_Problem statement_.
Repeat exactly the lines of the entries below from the one with "Write part 2" through the one with "sc.cycles.max_bounces = 8;", both ends included, and nothing else.

_Record set_.
+++

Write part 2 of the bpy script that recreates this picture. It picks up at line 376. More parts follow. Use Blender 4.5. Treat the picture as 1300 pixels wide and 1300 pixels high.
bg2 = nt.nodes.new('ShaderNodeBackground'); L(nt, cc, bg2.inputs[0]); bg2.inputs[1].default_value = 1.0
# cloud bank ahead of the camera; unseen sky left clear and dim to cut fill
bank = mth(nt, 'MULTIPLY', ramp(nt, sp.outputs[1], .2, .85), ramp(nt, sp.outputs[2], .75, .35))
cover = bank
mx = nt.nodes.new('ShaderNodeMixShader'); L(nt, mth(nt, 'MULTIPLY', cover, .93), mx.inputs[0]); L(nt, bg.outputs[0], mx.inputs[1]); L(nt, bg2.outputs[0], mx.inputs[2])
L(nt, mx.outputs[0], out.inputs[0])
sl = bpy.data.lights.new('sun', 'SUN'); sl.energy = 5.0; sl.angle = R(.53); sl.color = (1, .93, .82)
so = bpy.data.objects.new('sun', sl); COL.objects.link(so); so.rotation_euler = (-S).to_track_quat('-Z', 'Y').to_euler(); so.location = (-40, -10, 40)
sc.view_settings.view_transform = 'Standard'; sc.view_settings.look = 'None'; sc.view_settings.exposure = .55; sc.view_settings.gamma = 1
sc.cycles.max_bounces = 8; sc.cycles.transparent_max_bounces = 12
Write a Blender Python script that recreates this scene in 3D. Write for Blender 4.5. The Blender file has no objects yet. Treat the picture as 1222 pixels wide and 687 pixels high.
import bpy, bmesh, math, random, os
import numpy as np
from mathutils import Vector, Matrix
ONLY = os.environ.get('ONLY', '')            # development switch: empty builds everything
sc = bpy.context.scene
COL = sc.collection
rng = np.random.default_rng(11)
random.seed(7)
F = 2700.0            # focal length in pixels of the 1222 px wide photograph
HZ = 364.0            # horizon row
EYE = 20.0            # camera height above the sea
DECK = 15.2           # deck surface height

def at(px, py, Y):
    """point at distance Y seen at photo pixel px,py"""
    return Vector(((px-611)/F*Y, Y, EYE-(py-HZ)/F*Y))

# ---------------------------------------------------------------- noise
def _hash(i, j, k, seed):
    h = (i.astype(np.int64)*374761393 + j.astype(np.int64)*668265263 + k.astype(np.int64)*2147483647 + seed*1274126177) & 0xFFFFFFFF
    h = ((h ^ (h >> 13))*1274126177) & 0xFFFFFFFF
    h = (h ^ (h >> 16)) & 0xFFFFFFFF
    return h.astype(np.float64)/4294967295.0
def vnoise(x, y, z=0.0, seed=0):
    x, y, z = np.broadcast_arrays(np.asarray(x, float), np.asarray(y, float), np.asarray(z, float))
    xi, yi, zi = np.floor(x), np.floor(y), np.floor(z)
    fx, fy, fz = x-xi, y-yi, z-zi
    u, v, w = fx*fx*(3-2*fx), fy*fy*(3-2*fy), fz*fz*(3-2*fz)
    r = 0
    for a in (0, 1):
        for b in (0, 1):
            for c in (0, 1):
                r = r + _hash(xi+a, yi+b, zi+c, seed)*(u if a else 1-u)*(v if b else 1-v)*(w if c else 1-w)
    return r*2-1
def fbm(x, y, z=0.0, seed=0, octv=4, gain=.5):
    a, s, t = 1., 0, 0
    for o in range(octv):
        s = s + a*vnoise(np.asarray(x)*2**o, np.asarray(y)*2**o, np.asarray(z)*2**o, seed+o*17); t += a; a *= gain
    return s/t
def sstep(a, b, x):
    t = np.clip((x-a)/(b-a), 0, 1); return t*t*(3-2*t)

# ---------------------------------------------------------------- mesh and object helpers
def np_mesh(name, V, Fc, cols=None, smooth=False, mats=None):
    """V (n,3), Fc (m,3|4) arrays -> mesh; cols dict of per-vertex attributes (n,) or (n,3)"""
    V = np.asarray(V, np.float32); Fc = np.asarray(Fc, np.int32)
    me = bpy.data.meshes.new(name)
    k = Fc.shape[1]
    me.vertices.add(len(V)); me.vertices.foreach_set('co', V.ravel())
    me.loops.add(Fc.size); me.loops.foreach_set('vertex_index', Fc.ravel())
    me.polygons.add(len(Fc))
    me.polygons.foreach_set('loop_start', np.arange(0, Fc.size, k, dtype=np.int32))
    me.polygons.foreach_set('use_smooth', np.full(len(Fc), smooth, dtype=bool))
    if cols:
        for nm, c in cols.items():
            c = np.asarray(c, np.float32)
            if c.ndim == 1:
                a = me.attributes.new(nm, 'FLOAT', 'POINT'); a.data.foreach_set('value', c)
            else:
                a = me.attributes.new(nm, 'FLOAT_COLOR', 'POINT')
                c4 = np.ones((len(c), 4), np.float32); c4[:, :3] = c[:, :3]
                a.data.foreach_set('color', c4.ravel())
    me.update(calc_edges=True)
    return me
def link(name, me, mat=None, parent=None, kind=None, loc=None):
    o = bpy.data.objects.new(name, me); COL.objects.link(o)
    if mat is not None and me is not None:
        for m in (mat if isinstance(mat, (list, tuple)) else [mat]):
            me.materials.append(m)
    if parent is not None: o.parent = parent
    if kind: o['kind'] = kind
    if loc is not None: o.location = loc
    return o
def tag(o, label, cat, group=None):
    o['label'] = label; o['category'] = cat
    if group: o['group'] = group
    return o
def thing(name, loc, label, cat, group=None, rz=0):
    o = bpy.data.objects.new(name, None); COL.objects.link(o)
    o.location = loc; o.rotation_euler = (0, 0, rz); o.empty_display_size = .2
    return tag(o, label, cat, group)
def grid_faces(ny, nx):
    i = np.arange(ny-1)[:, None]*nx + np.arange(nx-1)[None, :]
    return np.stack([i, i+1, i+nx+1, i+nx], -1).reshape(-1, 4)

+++

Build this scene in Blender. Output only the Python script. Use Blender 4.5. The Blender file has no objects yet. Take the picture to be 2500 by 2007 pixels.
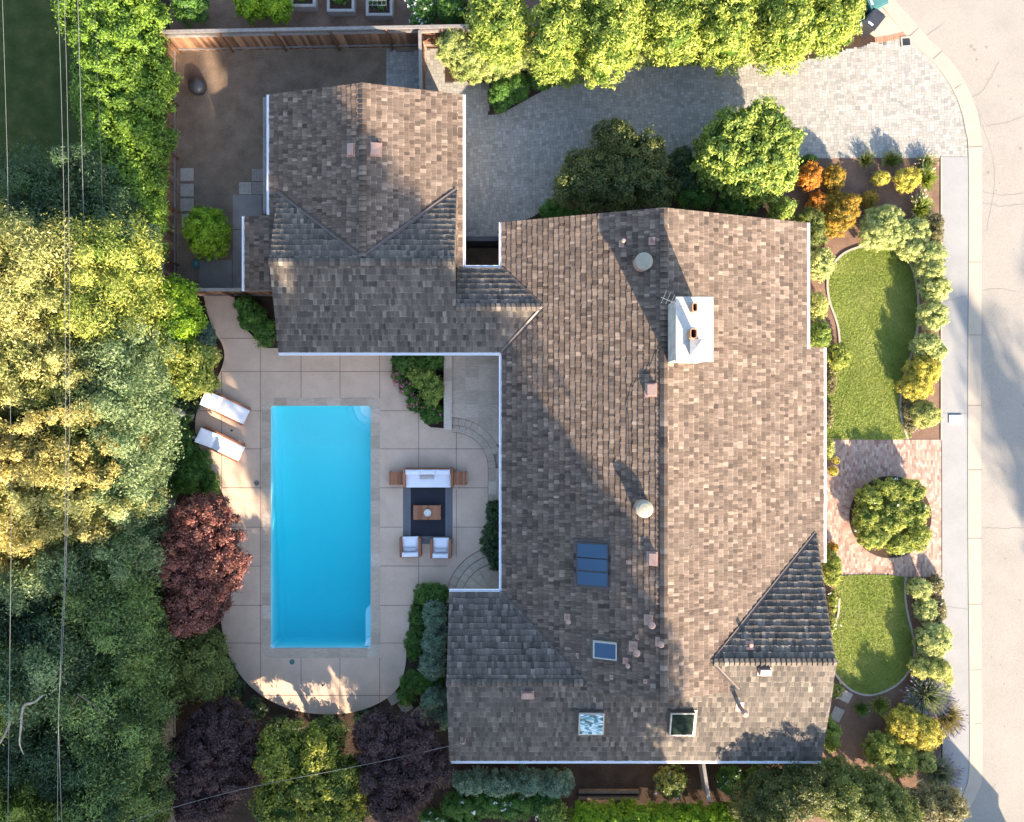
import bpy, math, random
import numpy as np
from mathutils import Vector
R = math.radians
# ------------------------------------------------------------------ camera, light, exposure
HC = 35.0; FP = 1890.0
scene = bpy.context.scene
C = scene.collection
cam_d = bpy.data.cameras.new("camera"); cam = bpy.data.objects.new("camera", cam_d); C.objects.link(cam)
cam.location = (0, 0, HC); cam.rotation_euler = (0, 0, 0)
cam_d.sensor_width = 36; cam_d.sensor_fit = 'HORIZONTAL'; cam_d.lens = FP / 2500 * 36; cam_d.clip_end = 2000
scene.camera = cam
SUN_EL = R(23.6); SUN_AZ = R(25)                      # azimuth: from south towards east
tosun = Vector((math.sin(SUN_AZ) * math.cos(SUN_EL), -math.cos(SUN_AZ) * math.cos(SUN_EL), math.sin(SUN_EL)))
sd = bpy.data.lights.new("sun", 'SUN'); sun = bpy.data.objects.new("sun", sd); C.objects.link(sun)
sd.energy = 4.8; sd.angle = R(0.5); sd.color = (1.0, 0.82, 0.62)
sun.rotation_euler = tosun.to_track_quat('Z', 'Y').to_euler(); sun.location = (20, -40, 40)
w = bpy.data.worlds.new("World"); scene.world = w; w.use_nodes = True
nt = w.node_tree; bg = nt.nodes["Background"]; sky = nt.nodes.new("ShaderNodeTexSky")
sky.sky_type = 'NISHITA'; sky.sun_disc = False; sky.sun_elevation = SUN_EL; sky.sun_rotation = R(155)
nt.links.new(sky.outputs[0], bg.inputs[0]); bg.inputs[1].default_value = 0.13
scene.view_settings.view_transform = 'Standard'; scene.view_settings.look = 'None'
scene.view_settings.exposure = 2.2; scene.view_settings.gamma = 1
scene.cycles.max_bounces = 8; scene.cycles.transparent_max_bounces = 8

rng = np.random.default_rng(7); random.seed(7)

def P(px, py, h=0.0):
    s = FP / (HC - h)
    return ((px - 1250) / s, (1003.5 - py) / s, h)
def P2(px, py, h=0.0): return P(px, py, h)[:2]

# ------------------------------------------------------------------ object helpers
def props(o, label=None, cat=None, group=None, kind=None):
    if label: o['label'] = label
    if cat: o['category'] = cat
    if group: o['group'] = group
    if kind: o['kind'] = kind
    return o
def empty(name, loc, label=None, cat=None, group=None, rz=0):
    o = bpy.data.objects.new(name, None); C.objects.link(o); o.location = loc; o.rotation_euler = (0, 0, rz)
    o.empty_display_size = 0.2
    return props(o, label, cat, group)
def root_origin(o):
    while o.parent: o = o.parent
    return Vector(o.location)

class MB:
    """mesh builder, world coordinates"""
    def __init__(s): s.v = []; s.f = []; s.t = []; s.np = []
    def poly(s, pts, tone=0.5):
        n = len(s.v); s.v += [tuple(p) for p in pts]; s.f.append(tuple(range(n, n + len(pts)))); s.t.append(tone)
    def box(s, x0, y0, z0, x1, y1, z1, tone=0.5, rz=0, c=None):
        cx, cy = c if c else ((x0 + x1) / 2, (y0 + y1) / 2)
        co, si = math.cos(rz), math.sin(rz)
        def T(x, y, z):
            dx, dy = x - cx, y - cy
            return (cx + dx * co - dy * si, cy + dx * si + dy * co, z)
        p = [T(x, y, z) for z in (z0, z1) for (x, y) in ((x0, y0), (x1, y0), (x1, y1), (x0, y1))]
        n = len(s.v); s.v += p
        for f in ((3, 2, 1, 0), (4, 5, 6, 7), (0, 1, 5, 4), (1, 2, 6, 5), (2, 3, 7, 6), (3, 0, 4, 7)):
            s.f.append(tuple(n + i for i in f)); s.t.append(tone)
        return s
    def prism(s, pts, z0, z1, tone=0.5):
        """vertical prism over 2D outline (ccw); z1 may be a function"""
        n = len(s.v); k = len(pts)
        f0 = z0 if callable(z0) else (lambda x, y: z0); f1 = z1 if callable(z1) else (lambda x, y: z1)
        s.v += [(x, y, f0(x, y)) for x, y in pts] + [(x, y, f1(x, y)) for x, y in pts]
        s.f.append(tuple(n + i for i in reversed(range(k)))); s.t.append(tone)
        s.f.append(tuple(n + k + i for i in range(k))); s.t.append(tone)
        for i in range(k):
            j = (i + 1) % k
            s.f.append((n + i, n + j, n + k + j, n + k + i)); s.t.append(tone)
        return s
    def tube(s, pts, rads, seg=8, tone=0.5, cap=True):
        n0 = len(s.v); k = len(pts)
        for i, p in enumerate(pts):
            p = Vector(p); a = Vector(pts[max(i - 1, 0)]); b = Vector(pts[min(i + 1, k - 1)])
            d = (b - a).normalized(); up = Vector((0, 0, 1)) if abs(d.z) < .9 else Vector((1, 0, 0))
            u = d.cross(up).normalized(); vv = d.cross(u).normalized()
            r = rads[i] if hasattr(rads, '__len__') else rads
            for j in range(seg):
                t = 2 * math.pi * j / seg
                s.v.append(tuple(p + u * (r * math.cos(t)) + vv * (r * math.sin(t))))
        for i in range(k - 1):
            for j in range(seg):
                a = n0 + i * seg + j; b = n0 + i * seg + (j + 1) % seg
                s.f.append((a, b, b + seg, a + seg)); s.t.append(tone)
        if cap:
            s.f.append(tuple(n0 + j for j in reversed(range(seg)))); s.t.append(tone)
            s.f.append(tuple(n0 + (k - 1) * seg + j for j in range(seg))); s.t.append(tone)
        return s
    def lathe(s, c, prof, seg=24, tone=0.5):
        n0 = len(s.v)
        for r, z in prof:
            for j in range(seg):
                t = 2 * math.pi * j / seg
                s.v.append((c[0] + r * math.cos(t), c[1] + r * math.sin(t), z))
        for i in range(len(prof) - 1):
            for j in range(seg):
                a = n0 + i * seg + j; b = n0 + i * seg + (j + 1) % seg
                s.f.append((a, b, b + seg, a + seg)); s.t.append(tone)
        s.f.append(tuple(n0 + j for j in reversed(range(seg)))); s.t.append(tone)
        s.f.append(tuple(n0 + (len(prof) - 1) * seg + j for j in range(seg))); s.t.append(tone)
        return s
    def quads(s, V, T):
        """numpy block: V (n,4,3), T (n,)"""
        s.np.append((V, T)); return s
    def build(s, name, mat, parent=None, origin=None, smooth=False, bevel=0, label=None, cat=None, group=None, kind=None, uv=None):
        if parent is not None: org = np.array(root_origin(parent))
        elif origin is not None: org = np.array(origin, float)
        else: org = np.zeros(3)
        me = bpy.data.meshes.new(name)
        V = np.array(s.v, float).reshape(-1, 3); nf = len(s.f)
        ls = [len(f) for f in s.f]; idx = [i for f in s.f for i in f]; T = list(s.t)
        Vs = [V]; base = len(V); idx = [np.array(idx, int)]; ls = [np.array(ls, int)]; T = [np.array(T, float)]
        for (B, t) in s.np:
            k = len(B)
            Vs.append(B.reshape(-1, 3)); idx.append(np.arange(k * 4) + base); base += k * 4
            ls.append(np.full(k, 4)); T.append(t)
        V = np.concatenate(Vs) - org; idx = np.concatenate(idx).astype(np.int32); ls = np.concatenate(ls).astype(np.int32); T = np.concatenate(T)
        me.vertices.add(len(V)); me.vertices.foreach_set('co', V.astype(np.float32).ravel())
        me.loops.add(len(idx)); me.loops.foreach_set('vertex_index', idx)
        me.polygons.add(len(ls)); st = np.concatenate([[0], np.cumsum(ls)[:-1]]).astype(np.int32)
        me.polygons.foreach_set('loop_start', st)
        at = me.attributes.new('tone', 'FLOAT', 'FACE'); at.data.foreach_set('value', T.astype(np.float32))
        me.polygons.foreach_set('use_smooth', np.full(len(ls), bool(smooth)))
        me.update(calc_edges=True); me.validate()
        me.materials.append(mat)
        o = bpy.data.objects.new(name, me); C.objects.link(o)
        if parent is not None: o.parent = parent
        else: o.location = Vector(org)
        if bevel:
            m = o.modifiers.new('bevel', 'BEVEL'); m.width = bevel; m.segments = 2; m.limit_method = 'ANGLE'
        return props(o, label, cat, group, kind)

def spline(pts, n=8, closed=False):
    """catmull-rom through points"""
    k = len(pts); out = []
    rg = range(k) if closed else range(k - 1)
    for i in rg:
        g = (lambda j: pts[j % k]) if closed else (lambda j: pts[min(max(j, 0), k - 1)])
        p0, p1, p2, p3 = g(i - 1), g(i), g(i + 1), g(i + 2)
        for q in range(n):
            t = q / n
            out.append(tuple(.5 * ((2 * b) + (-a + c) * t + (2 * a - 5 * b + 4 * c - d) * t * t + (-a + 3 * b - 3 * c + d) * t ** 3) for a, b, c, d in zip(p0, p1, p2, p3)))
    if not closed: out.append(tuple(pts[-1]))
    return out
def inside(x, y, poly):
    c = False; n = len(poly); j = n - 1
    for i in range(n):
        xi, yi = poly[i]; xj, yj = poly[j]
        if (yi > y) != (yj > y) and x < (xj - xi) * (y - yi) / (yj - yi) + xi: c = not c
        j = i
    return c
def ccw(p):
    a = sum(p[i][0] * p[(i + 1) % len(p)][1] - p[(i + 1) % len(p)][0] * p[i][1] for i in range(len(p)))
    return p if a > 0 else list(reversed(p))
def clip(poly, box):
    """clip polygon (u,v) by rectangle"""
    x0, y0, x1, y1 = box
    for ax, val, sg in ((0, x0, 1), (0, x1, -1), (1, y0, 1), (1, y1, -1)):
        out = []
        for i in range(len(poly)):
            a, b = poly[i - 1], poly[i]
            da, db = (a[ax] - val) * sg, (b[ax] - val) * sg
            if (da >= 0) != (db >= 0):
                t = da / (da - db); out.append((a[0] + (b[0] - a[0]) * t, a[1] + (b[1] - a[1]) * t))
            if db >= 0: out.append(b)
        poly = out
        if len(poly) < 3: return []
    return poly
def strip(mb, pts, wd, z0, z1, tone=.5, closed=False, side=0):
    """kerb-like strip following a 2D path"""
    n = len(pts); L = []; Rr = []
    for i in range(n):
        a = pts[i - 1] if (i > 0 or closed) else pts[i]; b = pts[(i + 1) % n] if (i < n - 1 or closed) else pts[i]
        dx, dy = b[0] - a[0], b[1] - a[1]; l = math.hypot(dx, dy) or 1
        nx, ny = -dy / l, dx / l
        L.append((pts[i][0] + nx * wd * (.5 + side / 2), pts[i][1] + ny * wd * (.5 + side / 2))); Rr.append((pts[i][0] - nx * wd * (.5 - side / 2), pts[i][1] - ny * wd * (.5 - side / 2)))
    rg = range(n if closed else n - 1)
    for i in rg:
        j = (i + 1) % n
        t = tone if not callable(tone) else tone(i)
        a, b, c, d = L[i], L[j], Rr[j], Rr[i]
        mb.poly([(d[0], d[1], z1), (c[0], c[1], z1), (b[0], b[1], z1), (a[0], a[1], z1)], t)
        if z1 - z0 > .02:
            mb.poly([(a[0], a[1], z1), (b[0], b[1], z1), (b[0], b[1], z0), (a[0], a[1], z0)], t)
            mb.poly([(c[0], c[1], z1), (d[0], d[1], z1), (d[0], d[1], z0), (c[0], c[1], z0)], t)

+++

_Reply to the task_.
Write part 2 of the bpy script that recreates this picture. It picks up at line 376. More parts follow. Use Blender 4.5. Treat the picture as 1300 pixels wide and 1300 pixels high.
bg2 = nt.nodes.new('ShaderNodeBackground'); L(nt, cc, bg2.inputs[0]); bg2.inputs[1].default_value = 1.0
# cloud bank ahead of the camera; unseen sky left clear and dim to cut fill
bank = mth(nt, 'MULTIPLY', ramp(nt, sp.outputs[1], .2, .85), ramp(nt, sp.outputs[2], .75, .35))
cover = bank
mx = nt.nodes.new('ShaderNodeMixShader'); L(nt, mth(nt, 'MULTIPLY', cover, .93), mx.inputs[0]); L(nt, bg.outputs[0], mx.inputs[1]); L(nt, bg2.outputs[0], mx.inputs[2])
L(nt, mx.outputs[0], out.inputs[0])
sl = bpy.data.lights.new('sun', 'SUN'); sl.energy = 5.0; sl.angle = R(.53); sl.color = (1, .93, .82)
so = bpy.data.objects.new('sun', sl); COL.objects.link(so); so.rotation_euler = (-S).to_track_quat('-Z', 'Y').to_euler(); so.location = (-40, -10, 40)
sc.view_settings.view_transform = 'Standard'; sc.view_settings.look = 'None'; sc.view_settings.exposure = .55; sc.view_settings.gamma = 1
sc.cycles.max_bounces = 8; sc.cycles.transparent_max_bounces = 12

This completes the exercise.